María comparte nuestra condición humana, pero con total transparencia a la gracia de Dios. No habiendo conocido el pecado, está en condiciones de compadecerse de toda debilidad. Comprende al hombre pecador y lo ama con amor de Madre. Precisamente por esto se pone de parte de la verdad y comparte el peso de la Iglesia en el recordar constantemente a todos las exigencias morales. Por el mismo motivo, no acepta que el hombre pecador sea engañado por quien pretende amarlo justificando su pecado, pues sabe que, de este modo, se vaciaría de contenido el sacrificio de Cristo, su Hijo. Ninguna absolución, incluso la ofrecida por complacientes doctrinas filosóficas o teológicas, puede hacer verdaderamente feliz al hombre: sólo la cruz y la gloria de Cristo resucitado pueden dar paz a su conciencia y salvación a su vida.

María,

Madre de misericordia,

cuida de todos para que no se haga inútil

la cruz de Cristo,

para que el hombre

no pierda el camino del bien,

no pierda la conciencia del pecado

y crezca en la esperanza en Dios,

«rico en misericordia» (Ef 2, 4),

para que haga libremente las buenas obras

que él le asignó (cf.
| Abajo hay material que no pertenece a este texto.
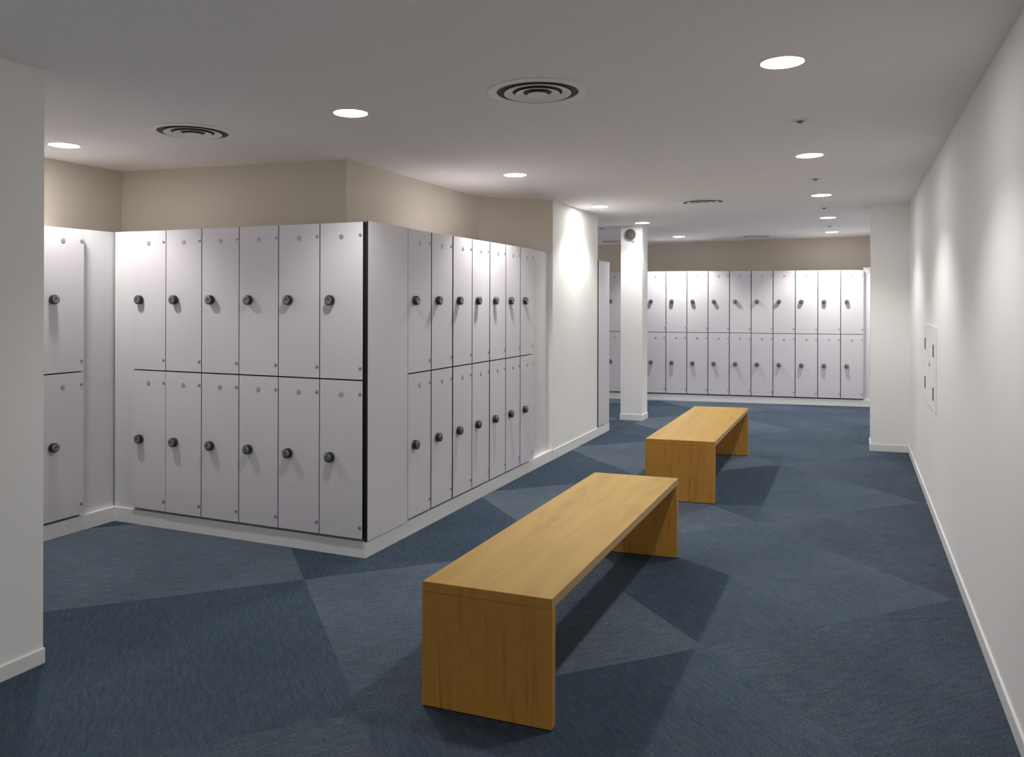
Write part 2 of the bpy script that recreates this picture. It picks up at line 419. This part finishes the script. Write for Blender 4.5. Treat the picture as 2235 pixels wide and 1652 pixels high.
# ------------------------------------------------------------------ filler and end panels
def panel(name, loc, rz, w, z0, z1, th, label, depth=0.0, mat_='panel_laminate', edge='core_and_shade'):
    """board standing in the local xz plane, front at y=0"""
    bm = bmesh.new()
    for f in box(bm, 0, w, 0, th, z0, z1):
        c = f.calc_center_median()
        f.material_index = 0 if (abs(c.y) < 1e-6 or abs(c.y - th) < 1e-6 or c.z > z1 - 1e-4) else 1
    o = link(name, bm, [mat_, edge]); o.location = loc; o.rotation_euler = (0, 0, rz)
    tag(o, label, 'panel'); return o
panel('filler_panel', (-2.5255, 3.8595, 0), PI / 2, 0.442, 0.098, 1.912, 0.013, 'wide white corner panel between the two near locker banks, right of the black joint', mat_='laminate')
panel('end_panel', (-2.580, 6.409, 0), PI / 2, 0.531, 0.092, 1.910, 0.013, 'recessed white panel ending the bench-side lockers beside the white wall block', edge='panel_laminate')
panel('filler_panel', (-4.525, 3.620, 0), PI / 2, 0.262, 0.092, 1.912, 0.013, 'narrow recessed white panel right of the far left lockers', edge='panel_laminate')
panel('filler_panel', (-4.510, 3.872, 0), 0, 0.178, 0.092, 1.912, 0.013, 'narrow white panel in the inner corner, left of the camera-facing lockers', edge='panel_laminate')
panel('filler_panel', (-4.525, 2.240, 0), PI / 2, 1.076, 0.092, 1.912, 0.013, 'long white panel hidden behind the left pillar', edge='panel_laminate')
p = bp(2.9385, 0.03)
panel('filler_panel', (p[0], p[1], 0), BANG, 0.345, 0.092, 1.945, 0.013, 'narrow white panel closing the right end of the far lockers', edge='panel_laminate')
p = bp(-2.6, 0.005)
panel('filler_panel', (p[0], p[1], 0), BANG, 1.915, 0.092, 1.910, 0.013, 'white panel continuing the far lockers behind the wall block', edge='panel_laminate')
# dark post in the open joint at the corner
bm = bmesh.new(); box(bm, -2.5475, -2.5400, 3.8605, 3.90, 0.0925, 1.905)
tag(link('corner_post', bm, 'core_and_shade'), 'black joint post between the two near locker banks at the corner', 'post')
# boards lying on top of the banks close them to the wall behind
def top_board(pts, z, label):
    bm = bmesh.new(); prism(bm, pts, z, z + 0.004); tag(link('top_board', bm, 'panel_laminate'), label, 'board')

# end of the locker bank that turns away behind the white block
t_ = empty('locker_bank_end', (-2.535, 8.362, 0))
tag(t_, 'tall white end of a locker bank at the edge of the white wall block', 'locker bank')
bm = bmesh.new()
for f in box(bm, -0.013, 0.0, 0.004, 0.425, 0.100, 1.905):
    c = f.calc_center_median(); f.material_index = 0 if abs(c.x) < 1e-5 else 1
link('side_panel', bm, ['laminate', 'core_and_shade'], t_)
bm = bmesh.new(); box(bm, -2.2, -0.014, 0.004, 0.420, 0.100, 1.900)
link('carcass', bm, 'laminate', t_)
for k in range(7):
    for z in (0.104, 1.006):
        bm = bmesh.new(); box(bm, -0.016 - 0.31 * (k + 1) + 0.004, -0.016 - 0.31 * k, 0.421, 0.434, z, z + 0.894)
        link('door', bm, 'laminate', t_)

# ------------------------------------------------------------------ benches
def bench(name, quad, label):
    """quad: near-left, near-right, far-right, far-left corners on the floor; the top overlaps both end boards"""
    c = sum((Vector(q) for q in quad), Vector((0, 0))) / 4
    root = empty(name, (c.x, c.y, 0)); tag(root, label, 'bench', 'oak benches')
    q = [Vector(p) - c for p in quad]; H, T = 0.450, 0.036
    def lerp(a, b, t): return a + (b - a) * t
    Ln = (q[3] - q[0]).length; e = T / Ln
    bm = bmesh.new()
    fs = prism(bm, [tuple(v) for v in q], H - T, H)
    for f in fs:
        if abs(f.normal.z) < 0.5 if f.normal.length else False: f.material_index = 1
    bm.normal_update()
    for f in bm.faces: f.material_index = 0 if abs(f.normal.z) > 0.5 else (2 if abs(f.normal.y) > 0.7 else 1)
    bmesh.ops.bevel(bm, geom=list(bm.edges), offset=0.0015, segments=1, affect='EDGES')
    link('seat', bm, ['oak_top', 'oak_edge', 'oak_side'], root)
    for (a, b_, s0, s1) in ((0, 1, 0.0, e), (0, 1, 1 - e, 1.0)):
        P = [lerp(q[0], q[3], s0), lerp(q[1], q[2], s0), lerp(q[1], q[2], s1), lerp(q[0], q[3], s1)]
        bm = bmesh.new(); prism(bm, [tuple(v) for v in P], 0.004, H - T - 0.0006)
        bmesh.ops.bevel(bm, geom=list(bm.edges), offset=0.0012, segments=1, affect='EDGES')
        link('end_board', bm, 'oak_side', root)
        Q = [P[0] + (P[2] - P[0]) * 0.02, P[1] + (P[3] - P[1]) * 0.02, P[2] + (P[0] - P[2]) * 0.02, P[3] + (P[1] - P[3]) * 0.02]
        bm = bmesh.new(); prism(bm, [tuple(v) for v in Q], 0.0, 0.0055); link('foot_strip', bm, 'core_and_shade', root)
    return root
bench('bench', [(-1.427, 2.537), (-0.936, 2.556), (-0.9155, 4.596), (-1.402, 4.556)], 'near oak bench, in the foreground by the bottom of the picture')
bench('bench', [(-1.405, 5.832), (-0.911, 5.889), (-0.911, 7.905), (-1.402, 7.830)], 'far oak bench, behind the foreground one, ahead of the far lockers')

# ------------------------------------------------------------------ ceiling fittings
def downlight_proto():
    root = empty('downlight', (0, 0, 0))
    bm = bmesh.new(); lathe(bm, [(0.0835, 0.0), (0.0895, 0.0), (0.0890, -0.0022), (0.0840, -0.0030), (0.0825, -0.0015)], 'Z', 48, closed=True)
    link('trim_ring', bm, 'fitting_white', root, True)
    bm = bmesh.new(); lathe(bm, [(0.0820, 0.0), (0.0820, -0.0012), (0.0, -0.0016)], 'Z', 48)
    link('glass', bm, 'lamp_glass', root)
    return root
dl = downlight_proto(); dl_first = True
def lamp(x, y, k=1.0):
    ld = bpy.data.lights.new('downlight_or_fill_lamp', 'SPOT'); ld.energy = SPOT_W * k; ld.color = LAMP_COL
    ld.spot_size = math.radians(SPOT_ANGLE); ld.spot_blend = 0.55; ld.shadow_soft_size = 0.05
    lo = bpy.data.objects.new('downlight_or_fill_lamp', ld); COL.objects.link(lo); lo.location = (x, y, Hc(x) - 0.012)
LAMP_K = {'far left': [0.54], 'left': [0.42, 0.85, 0.70, 0.6, 1.25], 'right': [0.55, 0.74, 0.72, 0.70, 1.45]}   # power factors tuned lamp by lamp to balance the brightness
DLX = [('far left', -4.33, [3.356]), ('left', -2.293, [3.345, 5.451, 7.588, 9.34, 11.50]), ('right', -0.260, [3.356, 5.558, 7.668, 9.739, 11.75])]
PLACE = {'left': ['nearest of the left row, before the corner lockers', 'second of the left row, beside the bench-side lockers', 'third of the left row, beside the white wall block',
                  'fourth of the left row, right beside the column top', 'last of the left row, before the far lockers'],
         'right': ['nearest and largest, of the right-hand row', 'second of the right-hand row', 'third of the right-hand row', 'fourth of the right-hand row', 'last of the right-hand row, before the far lockers']}
for row, x, ys in DLX:
    for i, y in enumerate(ys):
        if dl_first: o = dl; dl_first = False
        else: o = copy_tree(dl)
        o.location = (x, y, Hc(x)); o.rotation_euler = (0, -0.011 if x > -3 else 0, 0)
        tag(o, 'glowing round downlight at far left, beside the left pillar' if row == 'far left' else 'glowing round downlight, ' + PLACE[row][i], 'ceiling light', 'round recessed downlights')
        lamp(x, y, LAMP_K[row][i])
BACK_FILL_LIGHTS = [(-2.2, -0.85), (-0.26, -0.85), (-2.2, -2.95), (-0.26, -2.95)]   # unseen lamps added behind the camera to raise the ambient light
for x, y in BACK_FILL_LIGHTS:
    lamp(x, y, 1.6)
# unseen lamps continuing the grid behind the white block, lifting the far ambient light
for x, y in ((-4.33, 9.7), (-4.33, 11.76)):
    lamp(x, y)

def vent_proto():
    root = empty('air_vent', (0, 0, 0))
    bm = bmesh.new(); lathe(bm, [(0.184, -0.001), (0.223, -0.001), (0.222, -0.0035), (0.205, -0.0065), (0.188, -0.0075), (0.184, -0.005)], 'Z', 64, closed=True)
    link('flange', bm, 'vent_white', root, True)
    bm = bmesh.new(); lathe(bm, [(0.186, -0.0006), (0.186, -0.0016), (0.0, -0.0016)], 'Z', 64)  # flat dark disc standing in for the shade of the open recess
    link('recess_shade_disc', bm, 'vent_dark', root)
    for r0, r1, z0, z1 in ((0.151, 0.114, -0.011, -0.003), (0.100, 0.066, -0.014, -0.004), (0.047, 0.0, -0.017, -0.016)):
        bm = bmesh.new()
        if r1 > 0: lathe(bm, [(r0, z0), (r1, z1), (r1 - 0.002, z1 + 0.001), (r0 - 0.004, z0 + 0.006), (r0, z0 + 0.003)], 'Z', 64, closed=True)
        else: lathe(bm, [(0.0, -0.005), (0.018, -0.006), (r0 - 0.003, z0 + 0.006), (r0, z0 + 0.001), (r0 - 0.008, z0), (0.0, z1 - 0.001)], 'Z', 64)
        link('cone_ring', bm, 'vent_white', root, True)
    return root
vp = vent_proto(); vf = True
for x, y, lb in ((-1.306, 3.361, 'nearest and largest round air vent, between the two downlight rows'),
                 (-3.33, 3.36, 'round air vent near the far left downlight'),
                 (-1.301, 7.651, 'mid-distance round air vent above the far bench'),
                 (-1.285, 12.01, 'farthest round air vent, against the back wall'),
                 (-3.36, 11.95, 'round air vent glimpsed left of the square column')):
    o = vp if vf else copy_tree(vp); vf = False
    o.location = (x, y, Hc(x)); o.rotation_euler = (0, -0.011 if x > -3 else 0, 0)
    tag(o, lb, 'ceiling vent', 'round ceiling air vents')

def sprinkler_proto():
    root = empty('sprinkler', (0, 0, 0))
    bm = bmesh.new(); lathe(bm, [(0.022, -0.001), (0.047, -0.001), (0.046, -0.003), (0.024, -0.0045)], 'Z', 32, closed=True)
    link('cover_plate', bm, 'fitting_white', root, True)
    bm = bmesh.new(); lathe(bm, [(0.024, -0.0005), (0.022, -0.004), (0.012, -0.010), (0.010, -0.014), (0.0, -0.014)], 'Z', 24)
    link('sprinkler_head', bm, 'fitting_dark', root, True)
    return root
sp = sprinkler_proto(); sf = True
for x, y, lb in ((-0.256, 4.471, 'nearest ceiling sprinkler, between first and second right-row downlights'),
                 (-0.267, 6.626, 'second ceiling sprinkler of the right-hand row'),
                 (-0.267, 8.706, 'third ceiling sprinkler of the right-hand row'),
                 (-0.266, 10.769, 'last ceiling sprinkler of the right-hand row'),
                 (-2.907, 9.72, 'small ceiling sprinkler beside the white wall block, left of the column')):
    o = sp if sf else copy_tree(sp); sf = False
    o.location = (x, y, Hc(x)); o.rotation_euler = (0, -0.011, 0)
    tag(o, lb, 'sprinkler', 'ceiling sprinklers')

# ------------------------------------------------------------------ loudspeaker on the column
root = empty('loudspeaker', (-2.512, CYa, 2.283)); tag(root, 'round grey loudspeaker high on the square column', 'loudspeaker')
bm = bmesh.new(); lathe(bm, [(0.0, -0.001), (0.066, -0.001), (0.070, 0.004), (0.070, 0.026), (0.067, 0.030), (0.0635, 0.028)], 'Y', 48)
link('housing', bm, 'fitting_white', root, True)
bm = bmesh.new(); prof = [(0.0645, 0.067)]
lathe(bm, [(0.0665, 0.026), (0.0665, 0.0305), (0.055, 0.0325), (0.030, 0.034), (0.0, 0.0345)], 'Y', 48)
for k in range(9):
    x = -0.052 + 0.013 * k; h = math.sqrt(max(0, 0.060 ** 2 - x * x))
    box(bm, x - 0.0015, x + 0.0015, -0.0355, -0.026, -h, h)
link('grille', bm, 'grille', root, True)
bm = bmesh.new(); box(bm, 0.030, 0.046, -0.030, -0.0, -0.083, -0.069, 0.002)
link('bracket', bm, 'fitting_white', root)

# ------------------------------------------------------------------ access panel in the right wall
root = empty('access_panel', (RX, 5.96, 0.733)); tag(root, 'flush white access panel with four dark hinges in the right wall', 'access panel')
bm = bmesh.new(); box(bm, -0.006, 0.0, 0.0, 0.80, 0.0, 0.555, 0.001)
link('door', bm, 'wall_paint', root)
bm = bmesh.new()
for a_, b_, c_, d_ in ((-0.006, 0.0, -0.006, 0.561), (0.80, 0.806, -0.006, 0.561), (0.0, 0.80, -0.006, 0.0), (0.0, 0.80, 0.555, 0.561)):
    box(bm, -0.0072, 0.0, a_, b_, c_, d_)
link('frame', bm, 'skirting_paint', root)
for y, z in ((0.135, 0.355), (0.825 - 0.035, 0.375), (0.135, 0.063), (0.79, 0.085)):
    bm = bmesh.new(); box(bm, -0.0095, -0.006, y, y + 0.055, z, z + 0.085, 0.001)
    for k in range(5): box(bm, -0.0105, -0.0095, y + 0.004, y + 0.051, z + 0.006 + 0.016 * k, z + 0.012 + 0.016 * k)
    link('hinge', bm, 'slate', root)
bm = bmesh.new(); box(bm, -0.010, -0.006, 0.44, 0.475, 0.272, 0.290, 0.001); box(bm, -0.010, -0.006, 0.44, 0.452, 0.300, 0.306)
link('latch', bm, 'fitting_dark', root)
bpy.context.view_layer.update()
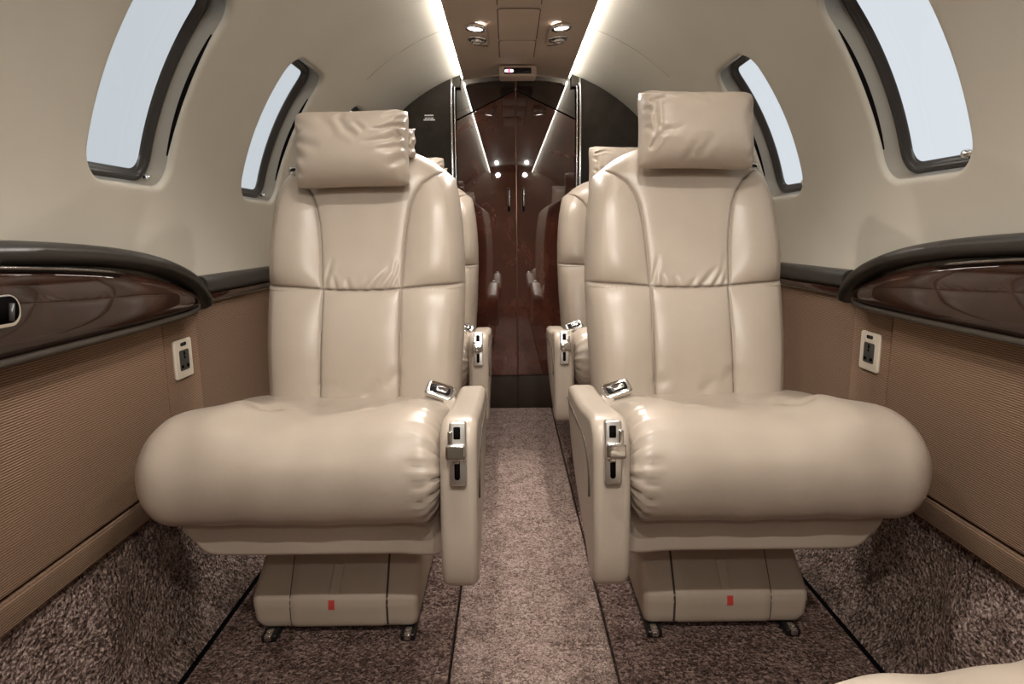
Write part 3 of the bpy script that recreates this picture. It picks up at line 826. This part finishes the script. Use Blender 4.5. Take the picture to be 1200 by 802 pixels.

Ef 2, 10)

y, de esta manera, toda su vida

sea «un himno a su gloria» (Ef 1, 12).

Dado en Roma, junto a san Pedro, el 6 de agosto —fiesta de la Transfiguración del Señor— del año 1993, décimo quinto de mi Pontificado.

Notas

[181] «O inaestimabilis dilectio caritatis: ut servum redimeres, Filium traddisti»: Missale Romanum, In Resurrectione Domini, Praeconium paschale.

[182] In Iohannis Evangelium Tractatus, 26, 13: CCL, 36, 266.

[183] De Virginibus, lib. II, cap. II, 15: PL 16, 222.

[184] Ibid., lib. II, cap. II, 7: PL 16, 220.